→ **Provided material**:
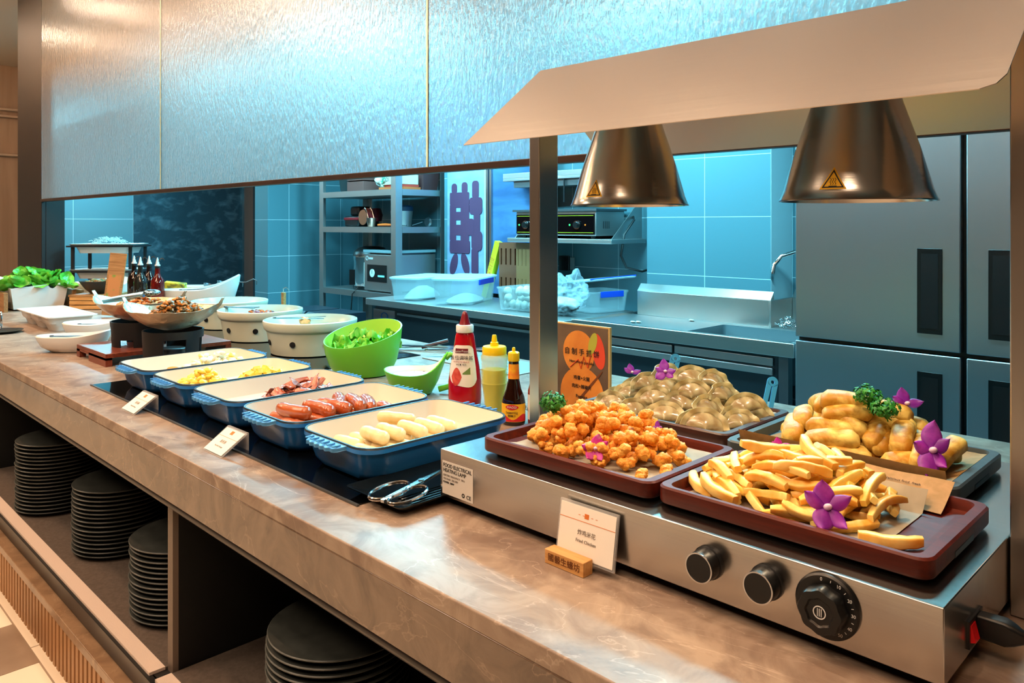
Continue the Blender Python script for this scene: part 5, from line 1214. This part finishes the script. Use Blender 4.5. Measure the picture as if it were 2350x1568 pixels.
O('bag_contents', G().add(*ico(lambda p: p*(1+.3*noise.noise(p*2.5)), 3, (.11, .08, .05))), white_p, None, 'white packed food showing inside the crumpled clear bag', 'packed food', loc=(-3.27, 3.74, .915), smooth=180)
# knife block / slotted boards and the yellow wrap box
def slotted(x, y, W, H, rz, m, lab):
    t = E('slotted_rack', (x, y, .851), rz=rz, label=lab, cat='rack')
    g = G(); n = 4
    for j in range(2):
        z0 = H*j/2
        g.box(0, W, 0, .02, z0, z0+H*.12).box(0, W, 0, .02, z0+H*.40, z0+H*.5)
        for k_ in range(n+1):
            xx = W*k_/n; g.box(xx-.018 if k_ else 0, xx+.018 if k_ < n else W, 0, .02, z0+H*.12, z0+H*.40)
    O('slotted_panel', g, m, t); O('back_panel', G().box(0, W, .10, .115, 0, H), m, t)
    O('side', G().box(0, .015, .021, .0995, 0, H), m, t); O('side', G().box(W-.015, W, .021, .0995, 0, H), m, t)
slotted(-4.27, 4.13, .20, .44, 0, mat('brown_board', '7E4226', .5), 'brown slotted knife rack behind the plastic boxes')
slotted(-4.055, 4.10, .16, .44, 0, mat('tan_board', '966238', .5), 'tan slotted knife rack half hidden behind the steel post')
t = O('wrap_box', G().box(-.028, .028, -.025, .025, 0, .46), mat('yellow_carton', 'DDE01E', .4), None, 'yellow cling-film carton leaning against the knife rack', 'carton', loc=(-4.46, 4.17, .86), rot=(0, .34, 0))
T('保鲜膜', .055, mat('orange_carton_print', 'D8541E', .5), t, (0, -.0255, .25), (PI/2, PI/2*3, 0))
# wall shelf with electric griddle
t = E('wall_shelf', (-4.10, 4.05, 1.30), label='stainless wall shelf on triangular brackets carrying the griddle', cat='shelf')
O('shelf_board', G().box(0, .97, 0, .39, 0, .030), steel_rough, t, bevel=.003)
for x in (.03, .93): O('bracket', G().loops([[(x, .05, 0), (x, .39, 0), (x, .39, .26), (x, .36, .26)], [(x+.004, .05, 0), (x+.004, .39, 0), (x+.004, .39, .26), (x+.004, .36, .26)]]).xf(Matrix.Translation((0, 0, .0305)) if x > .5 else Matrix.Translation((0, 0, .0305))), steel_rough, t)
t = E('electric_griddle', (-4.055, 4.08, 1.331), label='stainless electric griddle with two black dials on the wall shelf', cat='griddle')
O('griddle_body', G().box(0, .755, .02, .34, .02, .19), steel_rough, t, bevel=.004)
O('griddle_plate', G().box(-.02, .775, .0, .34, .19, .205), steel_dark, t)
for x in (.05, .7):
    for y in (.06, .3): O('foot', G().cyl((x, y, 0), .015, .0205), black_p, t)
fp = O('front_panel', G().box(.01, .745, .012, .0195, .03, .170), black_g, t, label='black front panel with yellow lines')
O('panel_line', G().box(.02, .74, .0105, .012, .040, .043).box(.02, .74, .0105, .012, .157, .160), mat('yellow_line', 'D8C830', .4), fp)
for x in (.11, .60):
    kn = O('dial', G().lathe([(.030, 0), (.030, .01), (.022, .012), (.020, .028), (0.001, .028)], 28).xf(Matrix.Translation((x, .011, .095)) @ Matrix.Rotation(PI/2, 4, 'X')), black_p, t)
    O('dial_ring', G().lathe([(.0305, .009), (.0305, .0115), (.024, .0115), (.024, .009)], 28, cap0=False, cap1=False).xf(Matrix.Translation((x, .011, .095)) @ Matrix.Rotation(PI/2, 4, 'X')), chrome, kn)
    O('indicator_lamp', G().cyl((0, 0, 0), .006, .003).xf(Matrix.Translation((x-.07, .0115, .095)) @ Matrix.Rotation(PI/2, 4, 'X')), mat('green_led', '30F060', .4, emit=('30F060', 3)), t, label='green indicator light')
    O('indicator_lamp', G().cyl((0, 0, 0), .005, .003).xf(Matrix.Translation((x+.07, .0115, .095)) @ Matrix.Rotation(PI/2, 4, 'X')), mat('orange_led', 'F07820', .4, emit=('F07820', 1.2)), t, label='orange indicator light')
O('vent_slots', G().box(.7551, .7565, .10, .104, .07, .12).box(.7551, .7565, .12, .124, .07, .12).box(.7551, .7565, .14, .144, .07, .12).box(.7551, .7565, .16, .164, .07, .12), black_p, t)
O('power_cable', G().tube([(-3.20, 4.38, 1.50), (-3.13, 4.30, 1.46), (-3.14, 4.20, 1.36), (-3.15, 4.18, 1.22), (-3.12, 4.20, 1.14), (-3.05, 4.28, 1.115), (-2.98, 4.38, 1.15), (-2.96, 4.43, 1.22)], .008, 8), black_p, None, 'black cable looping down from the griddle along the wall', 'cable')
O('wall_socket', G().box(-3.93, -3.83, 4.435, 4.4495, 1.08, 1.19), black_p, None, 'black wall socket under the griddle shelf', 'socket', bevel=.003)
O('wall_switch', G().box(-3.82, -3.78, 4.435, 4.4495, 1.09, 1.18), mat('grey_plate', '9AA0A0', .4), None, 'grey switch plate right of the black wall socket', 'switch', bevel=.003)
t = E('wall_rail', (-4.10, 4.20, 1.76), label='stainless rail shelf with hanging hook above the griddle', cat='shelf')
O('rail_board', G().box(-.2, .80, 0, .24, 0, .02).box(-.2, .80, 0, .015, .02, .06), steel_rough, t, bevel=.002)
O('bracket', G().box(-.1, .70, .02, .22, -.05, -.001), steel_dark, t)
O('hook', G().tube([(.42, .01, 0), (.42, .01, -.17)], .006, 6), black_m, t)
# double-happiness door panel
t = E('decorated_panel', (-5.235, 4.43, .50), label='pale panel with purple paper-cut happiness character behind the rack', cat='panel')
O('panel_board', G().box(0, .545, 0, .018, 0, 1.9), mat('lilac_white_board', '8090B4', .4, var=(3, '98A6C4', (1, 1, 3))), t)
O('panel_edge', G().box(.48, .545, -.004, 0, 0, 1.9), mat('pale_edge_board', 'B8CCD8', .4), t)
pur = mat('purple_paper_cut', '55304E', .6)
g = G(); PBN = [0]
def pb(x0, x1, z0, z1, r=.02, holes=()):
    PBN[0] += 1
    g.loops([[(p[0], yy-(.0002*PBN[0] if yy < -.001 else 0), p[1]) for p in rr(x1-x0, z1-z0, r, 0, 5, (x0+x1)/2, (z0+z1)/2)] for yy in (-.003, -.0002)])
Z0 = .50
def zz(y_): return 1.43-(y_-515)*6.65/1780-Z0
def xx(p_): k = (p_-1175)/1780; return 4.43*(k-1)/(1+k)+5.235
for a, b_, c_, d_ in ((1037, 1049, 420, 445), (1060, 1073, 418, 445), (1084, 1099, 416, 458)): pb(xx(a), xx(b_), zz(d_), zz(c_), .03)
pb(xx(1033), xx(1077), zz(470), zz(441), .012)
for ya, yb in ((470, 476), (486, 505), (516, 540)): pb(xx(1033), xx(1077), zz(yb), zz(ya), .002)
for ya, yb in ((476, 486), (505, 516), (540, 552)): pb(xx(1033), xx(1047), zz(yb), zz(ya), .002); pb(xx(1058), xx(1077), zz(yb), zz(ya), .002)
pb(xx(1033), xx(1079), zz(582), zz(552), .02)
pb(xx(1078), xx(1107), zz(492), zz(454), .03); pb(xx(1088), xx(1102), zz(575), zz(490), .01); pb(xx(1083), xx(1107), zz(575), zz(530), .04); pb(xx(1083), xx(1098), zz(628), zz(570), .02)
pb(xx(1073), xx(1089), zz(540), zz(502), .035)
def ov(px, py, rx, rz_, a):
    cx, cz = xx(px), zz(py); g.loops([[(cx+rx*math.cos(q)*math.cos(a)-rz_*math.sin(q)*math.sin(a), yy, cz+rx*math.cos(q)*math.sin(a)+rz_*math.sin(q)*math.cos(a)) for q in [2*PI*k/24 for k in range(24)]] for yy in (-.003, -.0002)])
ov(1042, 608, .045, .10, -.35); ov(1068, 606, .045, .10, .35)
O('paper_cut', g, pur, t)
# storage rack
RX0, RX1, RY0, RY1 = -6.56, -5.344, 3.95, 4.51
t = E('storage_rack', (RX0, RY0, 0), label='tall stainless storage rack with four shelves of kitchen machines', cat='rack')
def rk(n, g, m, **k): return O(n, g.xf(Matrix.Translation((-RX0, -RY0, 0))), m, t, **k)
for x in (RX0, RX1):
    for y in (RY0, RY1):
        sx = 1 if x == RX0 else -1; sy = 1 if y == RY0 else -1
        rk('upright', G().box(min(x, x+sx*.068), max(x, x+sx*.068), min(y, y+sy*.004), max(y, y+sy*.004), 0, 2.3).box(min(x, x+sx*.004), max(x, x+sx*.004), min(y+sy*.004, y+sy*.068), max(y+sy*.004, y+sy*.068), 0, 2.3), steel_rough)
for z in (.22, .832, 1.408, 1.732):
    rk('rack_shelf', G().box(RX0+.006, RX1-.006, RY0+.006, RY1-.006, z-.052, z-.002).box(RX0+.07, RX1-.07, RY0-.001, RY0+.005, z-.052, z).box(RX1-.005, RX1+.001, RY0+.07, RY1-.07, z-.052, z), steel_rough)
def rs(name, g, m, lab, cat, **k): return O(name, g, m, None, lab, cat, **k)
t = E('rice_cooker', (-6.03, 4.18, .833), label='round steel rice cooker with black lid on the third shelf', cat='rice cooker')
O('cooker_body', G().lathe([(.15, 0), (.165, .02), (.165, .26), (.17, .27), (.17, .31)], 40, cap1=True), chrome, t); O('lid', G().lathe([(.172, .305), (.165, .34), (.12, .38), (.06, .395), (.0, .396)], 40), black_p, t)
O('control_panel', G().box(-.13, -.05, -.155, -.148, .04, .18).xf(Matrix.Rotation(.2, 4, 'Z')), black_p, t); O('white_sticker', G().box(.02, .12, -.158, -.150, .03, .25).xf(Matrix.Rotation(.25, 4, 'Z')), paper, t); O('base_ring', G().lathe([(.168, .0), (.17, .03)], 40), black_p, t)
t = E('vacuum_sealer', (-5.86, 3.985, .833), label='boxy stainless vacuum sealer with round gauge on the third shelf', cat='vacuum sealer')
O('sealer_body', G().box(0, .44, 0, .46, .012, .33), steel_rough, t, bevel=.004); O('sealer_lid', G().box(-.005, .445, -.01, .46, .345, .37), mat('pale_clear_lid', 'A8C4CC', .2, trans=.4), t, bevel=.003)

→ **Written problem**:
State how many lines include the string "from", and nothing more.

→ **Solution to this problem**:
2